For a couple of years, Charles and I did a two-man show on the final day of the party conference. It wasn’t exactly Paxman versus Howard, but neither was it Bremner and Bird. In front of a packed hall of the party faithful, we’d discuss Lib Dem policy. I’d ask him about his personal style and we’d take questions from the audience. He was adamant he didn’t want to know the questions beforehand: he eschewed any form of stage management, and clearly needed a little hit of something unexpected to keep him on his toes.
Minutes before we were due on stage, I lost him. I eventually found him in a quiet corner backstage, drawing on a cigarette. He was hardly a reassuring sight: puffing away, he was visibly nervous, perceptibly ill at ease. As soon as we got under the arc lights, however, he was a different person, answering the questions with ease and conviction, exuding confidence and calm. It was then that I began to realise the extent of the dissonance between the private and the public as far as Charles Kennedy was concerned, a thread that was to run through his life right until the end.

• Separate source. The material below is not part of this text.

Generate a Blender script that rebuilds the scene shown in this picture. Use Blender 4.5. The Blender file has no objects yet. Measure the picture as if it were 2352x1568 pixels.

In all the encomia delivered in the aftermath of Charles’s death, there has been one phrase that was common to all. He was a talented politician. That’s what they said, friend and foe. Of course, his achievements in politics, holding his seat for 32 years, and leading the third party to their highest parliamentary representation for 80 years, were significant. But I think that, in this case, what people meant by saying he was “a talented politician” was that he was, in fact, “a decent man”.
He had principles, values, consistency, and he could relate to real people in a way most politicians can’t. And not through the sort of hammed-up, bar-room bonhomie that Nigel Farage and Boris Johnson practise. He wouldn’t compromise his Highlander’s gift for articulacy – his air of a principled but informal, soulful but fundamentally flawed man was, as far as we could tell, the real him.
Although politics was all he did in his life, he didn’t, curiously, come across as a career politician. In fact, I once said to him in private that he gives the impression of a man who, if he were to dream of being Prime Minister, would wake up screaming. He protested, of course, but not with any great conviction. He liked being the underdog, because it gave him the freedom to follow his firmly held beliefs, whether it be opposing the Iraq War or standing alone against the Lib Dem-Conservative coalition in 2010.
Politicians always want to be friends with national newspaper editors. It suits the purposes of all. But when it came to Charles Kennedy, I genuinely thought that our connection went beyond pragmatism and politics. And when he signed his letters “Your friend”, I felt he meant it.